The hypocrisy of business and media elites
The silence is deafening to Kevin McCarthy's latest act of corruption
NOTE: An audio recording of this essay is available behind the paywall.
On Thursday, Axios reported a stunning act of political corruption. The corruption was a direct threat against the U.S. Chamber of Commerce made by House GOP Leader Kevin McCarthy. His threat is blatant thuggery. It constitutes a grotesque abuse of power. Leader McCarthy demanded that Chamber president and CEO Suzanne Clark be fired. He promised retaliation if the Chamber of Commerce did not submit to his threat. The Washington, DC, access media ignored the threat, while the business leaders who comprise the Chamber executive board have assumed a posture of flaccid opposition and tepid defiance.
This is more than a threat aimed at Ms. Clark and the Chamber. It is aimed at the American free enterprise system at a conceptual level. It marks the opening of another vector of attack against America by an extremist element that is no longer distinguishable between its conspiratorial, paranoid, cynical, ideological and violent factions. A man who believes he is soon to be Speaker of the House just proclaimed his whims inseparable from the power of his office, and thus the state. He is either committing a fascistic act of thuggery or embracing fascism ideologically by asserting state dominion over private enterprise. Both the thuggery of the tactics and the assertion of the power are textbook acts of fascism. Fascists believe the economy should serve the state.
The American free enterprise system rejects this. Free market American capitalism has made the United States the wealthiest and most powerful nation in the history of civilization.

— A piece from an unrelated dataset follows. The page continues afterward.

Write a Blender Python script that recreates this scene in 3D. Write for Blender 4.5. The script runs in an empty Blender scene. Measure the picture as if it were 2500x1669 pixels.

It has lifted millions of people from poverty to prosperity all over the world. The current crisis in American capitalism is deeply rooted in the collapse of the American middle class, and the rise of an elite and elitist taker class that seems incapable of understanding the philosophy of the locust is ultimately self-defeating. The American economy is sustained by a great amalgam of entrepreneurs, inventors, dreamers, stock exchanges, labor unions, private ownership and public corporations. It is the most complex economic system that has ever existed.
US companies — both big and small, across the whole of the country — are members of the U.S. Chamber of Commerce. The Chamber represents every conceivable sector of the American economy. It is a world famous, important and essential American institution. It is a symbol of freedom, free enterprise, opportunity, social mobility, peace and prosperity.
It has a job and a mission. It represents the interests of American business. American business is really the tens and tens of millions of American workers and shareholders who sustain the free enterprise system. Within this vast and interconnected economy there will be disagreements between stakeholders, and specifically between owners and labor. That is healthy and necessary. A free economy requires that tension. Its absence is indicative of only one thing: state control. The collapse of free enterprise means that the state imposes from the top down, controls from the top down, decides from the top down, punishes from the top down and negotiates, listens and compromises with no one. It creates human misery and death. Always.
What Kevin McCarthy has done is assert the power to pick the person who sits across the table from him when he faces the American business community or else. The right to petition the government is elemental. McCarthy has grotesquely, corruptly and illegally asserted that he will use the power of the state to punish vast swaths of America over his dislike of the person the business community had every right to select as the president and CEO of the U.S. Chamber of Commerce.
The McCarthy threat is an existential one. It is a grotesque abuse of power — a sign of imminent danger to both American democracy and the American free enterprise system.